WHAT YOU NEED TO DO →
From the first line of the data through the line containing "return m, nt, b", return each line exactly.

AVAILABLE DATA →
+++

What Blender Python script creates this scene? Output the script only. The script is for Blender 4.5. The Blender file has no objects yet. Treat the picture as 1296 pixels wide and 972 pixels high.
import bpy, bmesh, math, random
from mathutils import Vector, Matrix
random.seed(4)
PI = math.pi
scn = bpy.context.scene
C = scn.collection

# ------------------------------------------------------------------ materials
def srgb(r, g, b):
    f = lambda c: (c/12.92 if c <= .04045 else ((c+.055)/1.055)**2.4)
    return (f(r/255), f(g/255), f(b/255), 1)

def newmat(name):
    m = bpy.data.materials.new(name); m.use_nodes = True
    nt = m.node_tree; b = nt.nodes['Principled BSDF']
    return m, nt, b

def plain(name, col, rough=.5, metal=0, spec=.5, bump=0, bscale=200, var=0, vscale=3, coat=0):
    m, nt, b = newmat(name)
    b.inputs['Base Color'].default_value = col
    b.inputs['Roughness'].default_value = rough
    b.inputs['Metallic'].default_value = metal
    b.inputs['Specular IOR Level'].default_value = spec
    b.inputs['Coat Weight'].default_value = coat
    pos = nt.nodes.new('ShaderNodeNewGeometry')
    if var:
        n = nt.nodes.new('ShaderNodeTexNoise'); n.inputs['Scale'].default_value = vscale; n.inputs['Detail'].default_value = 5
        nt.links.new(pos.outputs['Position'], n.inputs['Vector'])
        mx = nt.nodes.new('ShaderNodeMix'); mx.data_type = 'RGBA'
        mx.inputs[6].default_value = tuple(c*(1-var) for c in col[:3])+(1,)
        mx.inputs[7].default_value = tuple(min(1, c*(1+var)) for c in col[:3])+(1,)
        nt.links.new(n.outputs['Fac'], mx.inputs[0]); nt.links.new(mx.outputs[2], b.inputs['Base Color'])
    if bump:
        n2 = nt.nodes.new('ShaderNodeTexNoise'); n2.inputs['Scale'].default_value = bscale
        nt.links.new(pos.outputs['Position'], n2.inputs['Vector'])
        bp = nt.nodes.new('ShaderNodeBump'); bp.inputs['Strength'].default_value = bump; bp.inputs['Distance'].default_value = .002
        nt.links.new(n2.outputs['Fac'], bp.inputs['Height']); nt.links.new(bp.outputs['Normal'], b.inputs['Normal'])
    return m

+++

RESPONSE BELOW →
What Blender Python script creates this scene? Output the script only. The script is for Blender 4.5. The Blender file has no objects yet. Treat the picture as 1296 pixels wide and 972 pixels high.
import bpy, bmesh, math, random
from mathutils import Vector, Matrix
random.seed(4)
PI = math.pi
scn = bpy.context.scene
C = scn.collection

# ------------------------------------------------------------------ materials
def srgb(r, g, b):
    f = lambda c: (c/12.92 if c <= .04045 else ((c+.055)/1.055)**2.4)
    return (f(r/255), f(g/255), f(b/255), 1)

def newmat(name):
    m = bpy.data.materials.new(name); m.use_nodes = True
    nt = m.node_tree; b = nt.nodes['Principled BSDF']
    return m, nt, b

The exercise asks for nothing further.